山の中の村ドルニイから幹線道路へ出る道は、予想通り対向車が多かった。 これからあの観光客でごった返す場所へ向かう車だろう、ご苦労さんという感じでこちらはガラ空きの道を快調に走る。 駐車場のお兄さんと山道で料金を取っているおじさんのぼろ儲けして笑っているであろう顔が目に浮かぶ。
ホテルの駐車場代を踏み倒して少し気分が良くなったが、イメージしていた静かで美しい村とのギャップが大きすぎたことと、朝から部屋に閉じ込められたことで、期待が大きかっただけにショックが大きい滞在となってしまった。 時間は十分にある、途中で大きなスーパーマーケットに寄って買い物したりしながらワルシャワへと向かう。

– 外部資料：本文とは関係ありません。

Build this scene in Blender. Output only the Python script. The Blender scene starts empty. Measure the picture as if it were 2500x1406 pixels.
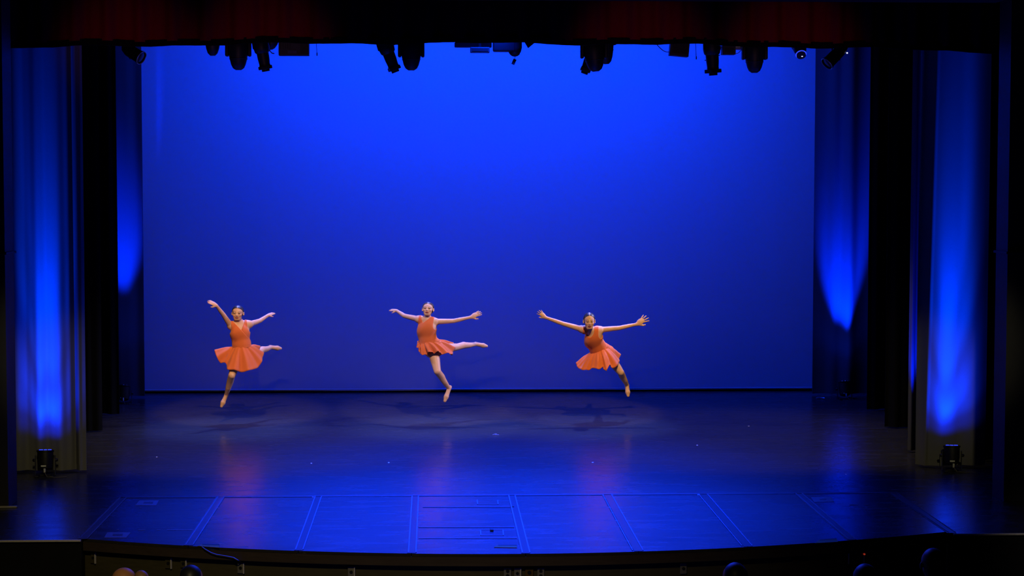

途中までは快晴の中での快適なドライブだった。 ところがワルシャワが近づいてくるにつれて、無茶な運転をする車が増えてきて、ワルシャワまで60キロくらいから恐ろしいカーレースを体験することになってしまった。 すっかりこの国での運転に慣れたと思っていたが、その考えはまだまだ甘かったことを思い知らされることになる。
ひたすらまっすぐな道で、遅い車は路肩に寄って走り、早い車はガンガン追い越しをかける。 交通量が多くなるワルシャワ近くでは、2車線の道路に4台の車が瞬間的に並ぶという恐ろしい状況が普通に起こることになる。 普通に走っていると対向車線から追い越す車がセンターランオーバーしてくる、路肩に寄れば簡単によけられるのだが、そのとき路肩に遅い車が走っていたり自転車がいたり歩行者がいたりすると路肩には寄れない、対向車はそんなことにはお構いなしにこちら車線へはみだしてくる。 これが恐怖の一瞬で、その度に冷や汗をかきながら運転する状況となり、本当に疲れ果ててしまった。
今回の車はオペル(Opel)のコルサ(CORSA)で1400ccの真っ赤な奴、昨年ポルトガルで借りた変な色のバンに比べると100倍は格好いい。 5速マニュアルでエアコン完備のこの車は、走行距離が5000キロ程度でほとんど新車状態、加速もよくてハンドルも軽やか、久しぶりにマニュアル車を存分に走らせることが出来て満足のドライブとなった。 走行距離はクラクフからワルシャワまであちこち寄りながら5日間で700キロ以上、ポーランドの平地を存分に走破した快感が残っている。
恐怖の運転をしばらく続けてからやっとの思いでワルシャワ市内に入った。 地図を頼りに少し迷いながら複雑な街を走り抜けて、ようやく予約していたホテルに無事到着して今回のドライブは終了した。
ポーランド最後の夜は少しおしゃれにゆこうということで、ホテルは5ツ星を予約、夕食は高級レストランへ行った。 旧市街近くのメイン道路沿いの地下にあるレストランは雰囲気最高、ボーイも感じがよく料理も美味しかった。 ワインも上々で料理も上品、しかしこの店で一番美味しかったのはやはりジャガイモだった。
何度も螺旋階段を4階や5階まで重い荷物を持って昇り降りしたり、電話が通じないとホテルのフロントとやりあったり、スピード違反で捕まりそうになったり(後からレンタカー屋のお兄さんに確認したら、日本円で数万円の罰金だったとのこと、あなたは超ラッキーだったねと言われた)、その日の朝には部屋に閉じ込められたりした後だけに、そしてポーランド語のメニューに悪戦苦闘したり、暗い暗いレストランで夕食を食べたり、ワインを造らないこの国なので毎日ビールばかり飲んだりしていた後だけに、高級レストランの雰囲気や素晴らしいワインや5ツ星ホテルの充実した設備の素晴らしさがいつもにも増して実感できるのであった。
この高級レストランで、楽しかったポーランド旅行の思い出を話しながら、ワルシャワの夜は更けていった。